Loftus-Cheek proves loan route can lead somewhere…

‘Do England’s prospects need so many loans?’ asks the headline in The Times, who gleefully find yet another reason why we lag behind our German counterparts: The Premier League’s love of a loan move. Add that to a list featuring the proliferation of foreign players, a shortage of technical excellence and a lack of a winter break.

There is widespread amusement and oftentimes condemnation of Chelsea every summer as player after player makes a temporary move away from the Bridge, with 33 players currently stationed at clubs as far afield as Mexico, Russia, Belgium and Middlesbrough. But when Gareth Southgate hands first England senior call-ups to two Blues loanees closer to home – with Ruben Loftus-Cheek and Tammy Abraham both reported to start against Germany – surely this is not the time to denigrate the loan system but credit it with giving our young players an otherwise slim chance.

Do they need so many loans? Well, Abraham absolutely needed two to make that step – first to Bristol City to show he could score goals in senior football, and then to Swansea to prove he could score goals in Premier League football. Had he remained at Chelsea, he would be lucky to reach a Carabao Cup bench. Greater things have always been expected of Loftus-Cheek so he stayed, waited and was frustrated a little longer, but it is a loan move to Crystal Palace that has kickstarted his England career. Even with two injuries, he has already played almost as many Premier League minutes for Palace in three months as during three long years at Chelsea.
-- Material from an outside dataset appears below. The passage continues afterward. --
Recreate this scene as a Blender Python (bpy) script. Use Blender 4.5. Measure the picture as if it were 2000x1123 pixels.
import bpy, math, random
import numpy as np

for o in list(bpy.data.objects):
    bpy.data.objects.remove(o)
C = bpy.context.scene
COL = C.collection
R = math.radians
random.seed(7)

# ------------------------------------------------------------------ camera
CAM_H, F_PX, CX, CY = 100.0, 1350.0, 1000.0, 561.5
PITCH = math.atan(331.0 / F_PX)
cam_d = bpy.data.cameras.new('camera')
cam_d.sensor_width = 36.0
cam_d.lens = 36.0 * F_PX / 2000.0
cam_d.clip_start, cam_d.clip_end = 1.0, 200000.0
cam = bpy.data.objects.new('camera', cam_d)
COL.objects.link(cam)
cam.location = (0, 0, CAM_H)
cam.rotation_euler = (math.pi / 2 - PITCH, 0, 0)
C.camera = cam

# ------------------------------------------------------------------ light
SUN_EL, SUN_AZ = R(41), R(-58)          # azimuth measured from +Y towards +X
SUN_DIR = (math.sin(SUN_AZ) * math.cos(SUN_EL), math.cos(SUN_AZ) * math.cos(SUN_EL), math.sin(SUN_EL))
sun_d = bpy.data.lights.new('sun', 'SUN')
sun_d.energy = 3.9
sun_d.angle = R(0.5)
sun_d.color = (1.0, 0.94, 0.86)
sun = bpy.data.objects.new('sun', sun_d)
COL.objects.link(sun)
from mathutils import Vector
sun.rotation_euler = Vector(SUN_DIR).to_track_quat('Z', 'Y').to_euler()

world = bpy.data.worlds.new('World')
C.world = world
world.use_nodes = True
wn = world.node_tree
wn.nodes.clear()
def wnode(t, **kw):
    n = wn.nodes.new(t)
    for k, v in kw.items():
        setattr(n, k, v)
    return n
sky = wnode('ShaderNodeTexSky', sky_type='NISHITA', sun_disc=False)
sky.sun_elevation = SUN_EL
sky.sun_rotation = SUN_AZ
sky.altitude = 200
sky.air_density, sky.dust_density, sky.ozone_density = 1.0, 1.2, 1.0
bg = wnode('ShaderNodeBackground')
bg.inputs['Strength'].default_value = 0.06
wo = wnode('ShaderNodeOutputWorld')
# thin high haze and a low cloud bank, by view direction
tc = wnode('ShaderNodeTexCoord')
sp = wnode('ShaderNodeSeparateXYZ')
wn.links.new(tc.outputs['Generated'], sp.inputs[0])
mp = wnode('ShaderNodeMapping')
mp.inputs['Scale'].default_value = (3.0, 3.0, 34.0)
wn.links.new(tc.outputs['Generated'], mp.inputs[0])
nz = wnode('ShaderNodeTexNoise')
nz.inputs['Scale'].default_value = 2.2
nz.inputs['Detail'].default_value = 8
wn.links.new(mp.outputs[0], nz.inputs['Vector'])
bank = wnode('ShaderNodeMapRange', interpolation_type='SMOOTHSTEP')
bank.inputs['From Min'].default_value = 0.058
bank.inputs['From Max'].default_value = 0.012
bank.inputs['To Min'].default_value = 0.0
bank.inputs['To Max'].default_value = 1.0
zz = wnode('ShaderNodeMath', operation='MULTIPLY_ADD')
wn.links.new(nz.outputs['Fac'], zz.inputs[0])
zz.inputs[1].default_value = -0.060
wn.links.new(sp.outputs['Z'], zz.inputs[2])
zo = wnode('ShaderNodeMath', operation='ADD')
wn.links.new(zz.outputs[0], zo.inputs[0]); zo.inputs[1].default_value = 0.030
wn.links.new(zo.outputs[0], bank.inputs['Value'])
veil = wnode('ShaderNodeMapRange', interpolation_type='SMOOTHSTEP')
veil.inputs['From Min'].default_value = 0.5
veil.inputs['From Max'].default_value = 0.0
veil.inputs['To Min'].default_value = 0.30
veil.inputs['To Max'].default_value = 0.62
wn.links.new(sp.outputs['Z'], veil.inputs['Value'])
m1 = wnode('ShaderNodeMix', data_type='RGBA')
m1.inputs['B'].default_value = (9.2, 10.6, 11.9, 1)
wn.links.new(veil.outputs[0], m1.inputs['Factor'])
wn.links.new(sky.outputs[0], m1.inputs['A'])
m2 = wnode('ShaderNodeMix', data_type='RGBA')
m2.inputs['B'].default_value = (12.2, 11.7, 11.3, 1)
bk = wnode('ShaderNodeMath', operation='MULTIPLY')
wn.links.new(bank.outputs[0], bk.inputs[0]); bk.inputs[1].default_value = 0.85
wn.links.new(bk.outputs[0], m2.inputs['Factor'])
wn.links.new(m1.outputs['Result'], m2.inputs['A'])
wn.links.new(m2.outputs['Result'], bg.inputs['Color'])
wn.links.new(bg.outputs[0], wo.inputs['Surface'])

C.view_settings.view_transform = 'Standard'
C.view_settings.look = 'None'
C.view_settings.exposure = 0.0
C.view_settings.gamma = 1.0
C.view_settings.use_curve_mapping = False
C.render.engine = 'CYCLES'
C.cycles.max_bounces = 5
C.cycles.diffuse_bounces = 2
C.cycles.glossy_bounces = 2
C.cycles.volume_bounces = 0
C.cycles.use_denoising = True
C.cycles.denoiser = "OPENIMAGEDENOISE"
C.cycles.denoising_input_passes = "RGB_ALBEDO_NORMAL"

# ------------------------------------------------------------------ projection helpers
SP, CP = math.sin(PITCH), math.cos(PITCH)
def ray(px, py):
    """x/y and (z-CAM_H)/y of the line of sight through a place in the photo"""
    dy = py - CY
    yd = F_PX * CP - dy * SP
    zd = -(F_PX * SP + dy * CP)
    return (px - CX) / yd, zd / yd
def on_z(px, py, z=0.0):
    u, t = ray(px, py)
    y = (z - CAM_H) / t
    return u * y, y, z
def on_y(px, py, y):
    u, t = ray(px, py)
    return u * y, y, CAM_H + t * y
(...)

“That’s why I came away from Chelsea, to get game-time,” said Loftus-Cheek last week. Whether he ever carves out a career at Chelsea is almost irrelevant right now; that question mark has not been a barrier to an England call-up, albeit in the midst of a midfield drought. And the examples of Mo Salah, Romelu Lukaku and Kevin De Bruyne demonstrate that not being considered Chelsea class can be only a temporary setback. The loan system can be a cul de sac (and there are clearly several players on the famous Chelsea WhatsApp group who are going nowhere), but it can also provide a sun-blessed route to far greater things. Right now, Loftus-Cheek and Abraham are beneficiaries rather than victims of the oft-criticised stockpiling of players.

This is certainly not the time to be asking whether the Premier League should be mirroring the Bundesliga and their ‘preferred model’, as epitomised by Sebastian Rudy. With far more German players in the Bundesliga (close to 50%) than English footballers in the Premier League (closer to 30%), England cannot afford to wait for a promising young player to reach 24 before he makes his international debut; it already feels like we have waited too long to take a proper look at the 21-year-old Loftus-Cheek. The Premier League is run on a model that suits the Premier League and its peculiarities.

Being the Times’ Merseyside correspondent, Paul Joyce begins his piece with Joe Gomez, praising him for his lack of ‘impatience’ and saying he had the ‘courage to choose a different path and was playing for a manager who would give youth a chance’. But it is easy to have courage when your manager fails to spend £60m on a new, much older centre-half and your club’s first-choice right-back is ruled out indefinitely. “I just had to believe that I could play at this level for a club of that stature,” said Gomez, but it helps when that belief is allied with luck that brings opportunity. At Chelsea, his way would have been blocked by Andreas Christensen, already a full international having excelled on loan.

For all the talk of Klopp’s faith in youth, Dominic Solanke is yet to start a Premier League game while his former teammate from Chelsea’s 2015 FA Youth Cup triumph – Abraham was born just two weeks later – is not only starting top-flight games but will make his England debut against Germany on Friday night. That is not to say that Solanke made the wrong decision to refuse a new Chelsea contract and the inevitable loan move that would have followed, but it is incredibly short-sighted to denounce – as has become customary – the loan system as an evil of the modern game.

For every Harry Winks – very much on his way to becoming the complete footballer at 21, solely under the tutelage of Mauricio Pochettino – there is a Jesse Lingard, who at the same age was hoping he could “skip the loan stage” but was instead sent to the Championship by David Moyes for one of four loan spells. There are different roads for different folks and when Loftus-Cheek walks out for the national anthems on Friday night, he will be incredibly pleased with his decision to join Palace, even if some would have you believed that it lacked ‘courage’.